Tuesday 24 July 2018

Marie Antoinette - Review

Marie Antoinette 
By David Adjmi

Directed by Rachel Baring

Performed by Elisa Armstrong, Jessica Tanner, Eleanor Howlett, Heath Ivey-Law, Gabriel Partington and Conor Gallacher

Lighting Design by John Collopy
Set and Costume Design by Eloise Kent
Sound by Linton Wilkinson
Composition by Claire Ewing

West Wing Studio 2 – Northcote Town Hall
5 – 15 July 2018

Beautifully staged with design by Eloise Kent, competently directed by Rachel Baring and peopled with characters amalgamated by skilled actors Marie Antoinetteis a fascinating and insightful work.  Although a highly stylized it does bring us closer to the sense of Marie Antoinette as a very real person.

The space – West Wing Studio 2 - at the Northcote Town Hall is a great little black box with just the right kind of flexibility.  However there are times when a number of actors over project - vocalizing way too much gusto for the size of the area and number of audience. Over projection can be due to performers thinking that they are not getting the appropriate message across or perhaps due to feeling the audience is not really listening to them.

Some of the production values are excellent for example the costumes and wigs designed by Eloise Kent.  Movement from scene to scene is dealt with competently and smoothly.   And in the early scene Eleanor Howlett brings a lively fresh joyful sense of play on stage with her.

All cast members are trained and experienced and do a great job.  However,
subtlety and variation are missing as the evening progresses..  The work seems to be pitched at the same level and tempo from about midway through.  For me, this suggests, way to little rehearsal time.  There is no evidence that the extremes of the work have been explored in rehearsal.   This production needs to do more to convey the dramatic life and death concerns of the text by American playwright David Adjmi.  Strangely the acting becomes flat and neutral - not what could be expected from a work that was produced by Steppenwolf in New York.

Marie Antoinette requires a more dynamic approach to fully succeed and ‘pack the punch’ it truly could.

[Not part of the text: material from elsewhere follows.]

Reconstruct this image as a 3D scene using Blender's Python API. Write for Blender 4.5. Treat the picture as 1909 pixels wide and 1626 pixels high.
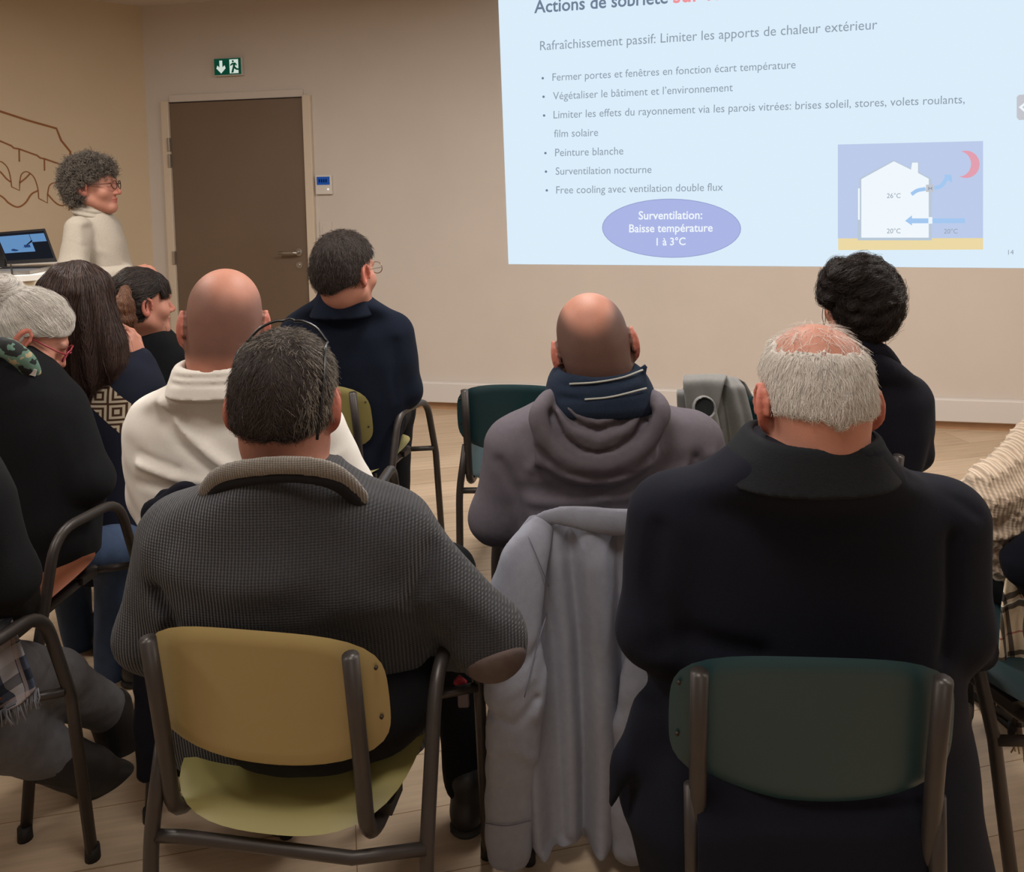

Now-days too much Theatre is under- rehearsed.  Even with the flag-ship companies we, too often, arrive at opening nights where works are precariously balanced between not being ready and almost being ready.   As a reviewer I often feel required to sense the potential for growth and to write of what can and probably will be realized in future performances.  With a season as short as the one set for Marie Antoinettethere is really not enough time for all actors to achieve their personal best by the last performance if the rehearsal period is inadequate.

(I saw the last performance.)

I would love to see this work restaged after a really gutsy period of work-shopping the imbedded ideas.  Certainly a troupe of performers who are dedicated to their craft and have a future.